As usual with an amplifier of this vintage, all of the electrolytic capacitors were replaced. This fixed the problem with the loud hum.  Also one of the electrolytic capacitors was causing a bias problem with one of the preamp transistors, causing that channel to be weak.

After the capacitor replacement, I was testing the amp with the oscilloscope, there was still one channel substantially weaker than the other, and both channels had non-linearity distortion. I traced this to the AVC (Automatic Volume Control) circuit.  The AVC circuit is used to level the volume between different records and different sides.

The AVC circuit uses the resistance through diodes to achieve this. The resistance of the diodes changes with the amount of current flowing through it.  The louder the song, the more current flows through the diodes, the lower the resistance, which lowers the volume.

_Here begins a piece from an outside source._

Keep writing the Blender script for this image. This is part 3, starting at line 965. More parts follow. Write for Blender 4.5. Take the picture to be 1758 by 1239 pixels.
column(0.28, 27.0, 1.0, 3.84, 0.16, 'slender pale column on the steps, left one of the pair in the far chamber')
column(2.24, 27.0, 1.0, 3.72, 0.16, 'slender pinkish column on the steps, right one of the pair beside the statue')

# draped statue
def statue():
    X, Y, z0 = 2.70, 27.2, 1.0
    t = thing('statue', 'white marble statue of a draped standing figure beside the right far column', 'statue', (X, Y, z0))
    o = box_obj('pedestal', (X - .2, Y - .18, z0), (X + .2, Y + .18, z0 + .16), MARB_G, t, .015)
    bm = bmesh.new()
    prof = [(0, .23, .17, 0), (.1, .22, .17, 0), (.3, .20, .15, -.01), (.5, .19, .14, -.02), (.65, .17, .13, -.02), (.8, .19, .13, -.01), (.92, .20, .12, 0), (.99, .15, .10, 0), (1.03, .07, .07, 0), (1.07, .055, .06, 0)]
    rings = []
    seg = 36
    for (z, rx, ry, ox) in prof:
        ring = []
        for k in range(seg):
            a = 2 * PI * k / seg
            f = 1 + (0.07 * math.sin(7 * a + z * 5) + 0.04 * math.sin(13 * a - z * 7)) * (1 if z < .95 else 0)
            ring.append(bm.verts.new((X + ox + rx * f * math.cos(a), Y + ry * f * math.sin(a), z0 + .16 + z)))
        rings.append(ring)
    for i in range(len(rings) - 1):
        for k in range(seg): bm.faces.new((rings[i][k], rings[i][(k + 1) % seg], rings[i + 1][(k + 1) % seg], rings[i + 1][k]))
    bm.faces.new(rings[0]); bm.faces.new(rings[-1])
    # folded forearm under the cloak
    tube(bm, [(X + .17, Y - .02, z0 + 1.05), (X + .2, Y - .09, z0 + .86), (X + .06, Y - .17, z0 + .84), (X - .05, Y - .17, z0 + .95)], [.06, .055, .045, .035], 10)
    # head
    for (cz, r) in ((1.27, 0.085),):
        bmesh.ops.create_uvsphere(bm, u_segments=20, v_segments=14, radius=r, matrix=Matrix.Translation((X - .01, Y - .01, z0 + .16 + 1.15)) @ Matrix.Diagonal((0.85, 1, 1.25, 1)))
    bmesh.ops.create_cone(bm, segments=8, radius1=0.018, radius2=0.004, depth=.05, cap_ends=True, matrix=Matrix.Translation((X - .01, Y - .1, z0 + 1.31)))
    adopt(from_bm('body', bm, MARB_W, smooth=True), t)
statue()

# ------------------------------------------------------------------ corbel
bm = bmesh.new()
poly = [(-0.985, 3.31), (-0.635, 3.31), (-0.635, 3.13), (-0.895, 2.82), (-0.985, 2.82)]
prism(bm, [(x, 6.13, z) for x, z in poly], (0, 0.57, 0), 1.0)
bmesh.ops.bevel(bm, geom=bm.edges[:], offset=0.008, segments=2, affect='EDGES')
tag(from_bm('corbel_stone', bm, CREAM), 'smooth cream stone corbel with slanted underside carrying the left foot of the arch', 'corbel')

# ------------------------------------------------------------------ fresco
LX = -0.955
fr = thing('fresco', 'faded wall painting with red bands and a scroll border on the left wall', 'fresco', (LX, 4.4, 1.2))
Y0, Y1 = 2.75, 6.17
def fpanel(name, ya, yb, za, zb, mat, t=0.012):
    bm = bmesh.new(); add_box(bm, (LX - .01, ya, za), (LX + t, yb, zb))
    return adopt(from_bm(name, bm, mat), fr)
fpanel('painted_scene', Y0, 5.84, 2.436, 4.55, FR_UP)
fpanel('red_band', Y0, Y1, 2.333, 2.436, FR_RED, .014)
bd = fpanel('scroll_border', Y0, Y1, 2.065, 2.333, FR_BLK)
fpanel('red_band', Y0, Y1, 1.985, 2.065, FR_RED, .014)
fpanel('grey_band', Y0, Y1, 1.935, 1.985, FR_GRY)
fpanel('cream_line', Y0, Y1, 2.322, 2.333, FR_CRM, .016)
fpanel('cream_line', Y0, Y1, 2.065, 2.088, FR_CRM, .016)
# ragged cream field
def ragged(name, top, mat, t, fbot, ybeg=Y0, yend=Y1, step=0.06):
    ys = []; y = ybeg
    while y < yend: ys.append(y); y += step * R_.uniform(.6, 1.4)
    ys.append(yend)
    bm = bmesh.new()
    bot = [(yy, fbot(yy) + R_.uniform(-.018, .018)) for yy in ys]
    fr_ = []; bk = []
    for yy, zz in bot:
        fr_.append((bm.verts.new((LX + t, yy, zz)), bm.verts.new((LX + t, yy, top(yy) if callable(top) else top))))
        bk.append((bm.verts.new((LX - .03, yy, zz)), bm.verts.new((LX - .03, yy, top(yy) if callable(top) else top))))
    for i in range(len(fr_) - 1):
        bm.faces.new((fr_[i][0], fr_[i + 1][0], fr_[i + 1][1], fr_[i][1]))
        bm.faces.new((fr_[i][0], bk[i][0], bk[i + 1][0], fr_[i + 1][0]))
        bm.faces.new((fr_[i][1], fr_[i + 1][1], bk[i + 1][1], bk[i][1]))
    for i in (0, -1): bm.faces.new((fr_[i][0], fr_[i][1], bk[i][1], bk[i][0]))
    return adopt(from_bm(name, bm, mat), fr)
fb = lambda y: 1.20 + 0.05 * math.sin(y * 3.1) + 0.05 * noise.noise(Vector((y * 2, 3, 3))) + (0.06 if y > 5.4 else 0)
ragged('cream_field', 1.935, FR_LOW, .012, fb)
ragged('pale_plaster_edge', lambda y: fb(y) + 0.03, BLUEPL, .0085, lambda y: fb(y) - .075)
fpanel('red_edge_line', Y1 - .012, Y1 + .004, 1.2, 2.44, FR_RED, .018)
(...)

AVC block diagram (click for larger).

AVC block diagram (click for larger).

The problem with this vintage of amplifiers is they used selenium diodes.  These diodes seem to fail with age.  In this case, diodes in both CR103 and CR104 were bad.  One was nearly open, another nearly shorted.  The resistance across the other diodes was high.  My multimeter couldn’t properly read them, so I relied on just measuring voltages across them.

Small selenium diodes are no longer made.Silicon diodes can be used, however, you have to use more than two in series for each selenium diode you replace.  I started with using two 1N914 diodes for each diode in CR103 and CR104.  The resistance was too low and my signal going into V101 was too weak.  So I doubled them, using four 1N914 diodes for each diode in CR103 and CR104.  That was 16 diodes total.

Old selenium diode pairs.

Old selenium diode pairs.

Rework showing the strings of four 1N914 diodes in the AVC circuit.  One string is exposed, the others are in the green shrink tubing.

Rework showing the strings of four 1N914 diodes in the AVC circuit. One string is exposed, the others are in the green shrink tubing.

I also replaced the CR102 diode pair.  For this, a single 1N914 can be used for each diode in CR102. After taking some measurements, I could have used three diodes for each, instead of four.  But with four, I get a little more input into the V101 tube (about 120mV) without causing clipping on the output.

The amp is now working great!

So if you’re rebuilding an amp with selenium diodes in the AVC circuit, replace them with 3 or 4 1N914 diodes in series for each diode in CR103 and CR104 and use single diodes for CR102.  It ends up being a lot of diodes, but they are small and cheap.